(Entries with scene source code)
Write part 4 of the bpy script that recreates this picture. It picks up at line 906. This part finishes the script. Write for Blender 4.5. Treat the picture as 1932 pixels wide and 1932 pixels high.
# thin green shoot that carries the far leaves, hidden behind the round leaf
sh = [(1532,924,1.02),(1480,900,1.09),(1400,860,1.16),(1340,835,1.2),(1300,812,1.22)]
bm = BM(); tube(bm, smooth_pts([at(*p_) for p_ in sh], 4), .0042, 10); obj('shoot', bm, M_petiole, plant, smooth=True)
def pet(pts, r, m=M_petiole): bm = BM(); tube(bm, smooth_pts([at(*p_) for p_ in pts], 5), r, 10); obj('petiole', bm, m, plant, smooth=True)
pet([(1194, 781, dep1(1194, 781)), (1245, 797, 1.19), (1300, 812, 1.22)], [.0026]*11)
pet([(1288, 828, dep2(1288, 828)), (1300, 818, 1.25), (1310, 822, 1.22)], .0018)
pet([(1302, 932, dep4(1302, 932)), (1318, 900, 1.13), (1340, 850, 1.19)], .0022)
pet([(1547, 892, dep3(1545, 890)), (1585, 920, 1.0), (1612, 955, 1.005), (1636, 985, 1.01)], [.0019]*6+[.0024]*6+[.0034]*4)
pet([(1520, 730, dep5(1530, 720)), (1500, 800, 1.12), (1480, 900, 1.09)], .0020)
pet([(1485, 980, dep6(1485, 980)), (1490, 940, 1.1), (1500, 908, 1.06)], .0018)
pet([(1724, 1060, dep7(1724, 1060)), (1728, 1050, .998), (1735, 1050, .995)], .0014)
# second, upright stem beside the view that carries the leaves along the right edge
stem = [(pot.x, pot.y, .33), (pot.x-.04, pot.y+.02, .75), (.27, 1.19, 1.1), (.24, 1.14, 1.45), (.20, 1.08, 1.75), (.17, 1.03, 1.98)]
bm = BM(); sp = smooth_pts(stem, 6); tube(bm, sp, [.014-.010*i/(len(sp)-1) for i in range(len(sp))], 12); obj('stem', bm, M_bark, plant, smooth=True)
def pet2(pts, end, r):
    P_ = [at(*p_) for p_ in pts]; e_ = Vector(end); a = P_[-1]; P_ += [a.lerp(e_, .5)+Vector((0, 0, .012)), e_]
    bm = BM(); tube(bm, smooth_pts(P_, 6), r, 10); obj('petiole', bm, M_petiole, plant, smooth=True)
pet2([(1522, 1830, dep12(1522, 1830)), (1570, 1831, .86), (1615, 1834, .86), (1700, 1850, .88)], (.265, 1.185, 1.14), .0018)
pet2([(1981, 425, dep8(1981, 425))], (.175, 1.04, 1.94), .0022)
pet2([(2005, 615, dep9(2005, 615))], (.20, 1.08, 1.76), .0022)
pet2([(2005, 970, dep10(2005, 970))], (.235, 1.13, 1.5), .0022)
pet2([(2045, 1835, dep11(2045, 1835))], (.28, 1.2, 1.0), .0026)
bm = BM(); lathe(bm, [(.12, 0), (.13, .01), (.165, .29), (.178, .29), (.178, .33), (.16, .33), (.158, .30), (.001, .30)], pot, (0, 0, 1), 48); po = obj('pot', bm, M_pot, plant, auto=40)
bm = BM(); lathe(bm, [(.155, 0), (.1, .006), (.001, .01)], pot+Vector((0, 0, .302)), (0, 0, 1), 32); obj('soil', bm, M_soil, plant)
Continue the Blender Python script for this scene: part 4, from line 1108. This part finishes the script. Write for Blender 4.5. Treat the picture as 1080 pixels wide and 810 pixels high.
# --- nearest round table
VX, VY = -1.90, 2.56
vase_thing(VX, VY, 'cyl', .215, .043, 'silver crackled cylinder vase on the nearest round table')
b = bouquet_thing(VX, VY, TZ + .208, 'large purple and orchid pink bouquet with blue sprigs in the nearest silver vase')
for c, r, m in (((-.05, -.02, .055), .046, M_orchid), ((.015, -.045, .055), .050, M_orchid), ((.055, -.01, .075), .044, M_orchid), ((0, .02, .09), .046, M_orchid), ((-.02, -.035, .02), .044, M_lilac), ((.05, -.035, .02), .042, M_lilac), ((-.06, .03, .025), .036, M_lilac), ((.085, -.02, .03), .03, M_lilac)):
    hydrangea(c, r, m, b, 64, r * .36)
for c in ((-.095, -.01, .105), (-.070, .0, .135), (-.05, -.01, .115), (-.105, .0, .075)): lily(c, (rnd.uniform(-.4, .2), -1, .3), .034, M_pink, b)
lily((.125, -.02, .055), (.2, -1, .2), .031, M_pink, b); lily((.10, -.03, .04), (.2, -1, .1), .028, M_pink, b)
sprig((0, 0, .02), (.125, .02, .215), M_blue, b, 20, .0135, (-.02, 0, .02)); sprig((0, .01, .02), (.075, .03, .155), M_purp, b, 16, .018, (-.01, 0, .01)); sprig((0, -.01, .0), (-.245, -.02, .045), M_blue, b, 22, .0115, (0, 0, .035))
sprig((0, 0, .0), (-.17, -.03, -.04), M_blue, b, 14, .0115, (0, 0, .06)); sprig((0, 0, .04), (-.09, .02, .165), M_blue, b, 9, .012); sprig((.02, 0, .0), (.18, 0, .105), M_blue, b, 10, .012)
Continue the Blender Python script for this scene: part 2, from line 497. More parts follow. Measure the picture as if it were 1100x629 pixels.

Goal >>
Write out all the lines again, exactly as they are.

Response >>
Write part 4 of the bpy script that recreates this picture. It picks up at line 906. This part finishes the script. Write for Blender 4.5. Treat the picture as 1932 pixels wide and 1932 pixels high.
# thin green shoot that carries the far leaves, hidden behind the round leaf
sh = [(1532,924,1.02),(1480,900,1.09),(1400,860,1.16),(1340,835,1.2),(1300,812,1.22)]
bm = BM(); tube(bm, smooth_pts([at(*p_) for p_ in sh], 4), .0042, 10); obj('shoot', bm, M_petiole, plant, smooth=True)
def pet(pts, r, m=M_petiole): bm = BM(); tube(bm, smooth_pts([at(*p_) for p_ in pts], 5), r, 10); obj('petiole', bm, m, plant, smooth=True)
pet([(1194, 781, dep1(1194, 781)), (1245, 797, 1.19), (1300, 812, 1.22)], [.0026]*11)
pet([(1288, 828, dep2(1288, 828)), (1300, 818, 1.25), (1310, 822, 1.22)], .0018)
pet([(1302, 932, dep4(1302, 932)), (1318, 900, 1.13), (1340, 850, 1.19)], .0022)
pet([(1547, 892, dep3(1545, 890)), (1585, 920, 1.0), (1612, 955, 1.005), (1636, 985, 1.01)], [.0019]*6+[.0024]*6+[.0034]*4)
pet([(1520, 730, dep5(1530, 720)), (1500, 800, 1.12), (1480, 900, 1.09)], .0020)
pet([(1485, 980, dep6(1485, 980)), (1490, 940, 1.1), (1500, 908, 1.06)], .0018)
pet([(1724, 1060, dep7(1724, 1060)), (1728, 1050, .998), (1735, 1050, .995)], .0014)
# second, upright stem beside the view that carries the leaves along the right edge
stem = [(pot.x, pot.y, .33), (pot.x-.04, pot.y+.02, .75), (.27, 1.19, 1.1), (.24, 1.14, 1.45), (.20, 1.08, 1.75), (.17, 1.03, 1.98)]
bm = BM(); sp = smooth_pts(stem, 6); tube(bm, sp, [.014-.010*i/(len(sp)-1) for i in range(len(sp))], 12); obj('stem', bm, M_bark, plant, smooth=True)
def pet2(pts, end, r):
    P_ = [at(*p_) for p_ in pts]; e_ = Vector(end); a = P_[-1]; P_ += [a.lerp(e_, .5)+Vector((0, 0, .012)), e_]
    bm = BM(); tube(bm, smooth_pts(P_, 6), r, 10); obj('petiole', bm, M_petiole, plant, smooth=True)
pet2([(1522, 1830, dep12(1522, 1830)), (1570, 1831, .86), (1615, 1834, .86), (1700, 1850, .88)], (.265, 1.185, 1.14), .0018)
pet2([(1981, 425, dep8(1981, 425))], (.175, 1.04, 1.94), .0022)
pet2([(2005, 615, dep9(2005, 615))], (.20, 1.08, 1.76), .0022)
pet2([(2005, 970, dep10(2005, 970))], (.235, 1.13, 1.5), .0022)
pet2([(2045, 1835, dep11(2045, 1835))], (.28, 1.2, 1.0), .0026)
bm = BM(); lathe(bm, [(.12, 0), (.13, .01), (.165, .29), (.178, .29), (.178, .33), (.16, .33), (.158, .30), (.001, .30)], pot, (0, 0, 1), 48); po = obj('pot', bm, M_pot, plant, auto=40)
bm = BM(); lathe(bm, [(.155, 0), (.1, .006), (.001, .01)], pot+Vector((0, 0, .302)), (0, 0, 1), 32); obj('soil', bm, M_soil, plant)
Continue the Blender Python script for this scene: part 4, from line 1108. This part finishes the script. Write for Blender 4.5. Treat the picture as 1080 pixels wide and 810 pixels high.
# --- nearest round table
VX, VY = -1.90, 2.56
vase_thing(VX, VY, 'cyl', .215, .043, 'silver crackled cylinder vase on the nearest round table')
b = bouquet_thing(VX, VY, TZ + .208, 'large purple and orchid pink bouquet with blue sprigs in the nearest silver vase')
for c, r, m in (((-.05, -.02, .055), .046, M_orchid), ((.015, -.045, .055), .050, M_orchid), ((.055, -.01, .075), .044, M_orchid), ((0, .02, .09), .046, M_orchid), ((-.02, -.035, .02), .044, M_lilac), ((.05, -.035, .02), .042, M_lilac), ((-.06, .03, .025), .036, M_lilac), ((.085, -.02, .03), .03, M_lilac)):
    hydrangea(c, r, m, b, 64, r * .36)
for c in ((-.095, -.01, .105), (-.070, .0, .135), (-.05, -.01, .115), (-.105, .0, .075)): lily(c, (rnd.uniform(-.4, .2), -1, .3), .034, M_pink, b)
lily((.125, -.02, .055), (.2, -1, .2), .031, M_pink, b); lily((.10, -.03, .04), (.2, -1, .1), .028, M_pink, b)
sprig((0, 0, .02), (.125, .02, .215), M_blue, b, 20, .0135, (-.02, 0, .02)); sprig((0, .01, .02), (.075, .03, .155), M_purp, b, 16, .018, (-.01, 0, .01)); sprig((0, -.01, .0), (-.245, -.02, .045), M_blue, b, 22, .0115, (0, 0, .035))
sprig((0, 0, .0), (-.17, -.03, -.04), M_blue, b, 14, .0115, (0, 0, .06)); sprig((0, 0, .04), (-.09, .02, .165), M_blue, b, 9, .012); sprig((.02, 0, .0), (.18, 0, .105), M_blue, b, 10, .012)
Continue the Blender Python script for this scene: part 2, from line 497. More parts follow. Measure the picture as if it were 1100x629 pixels.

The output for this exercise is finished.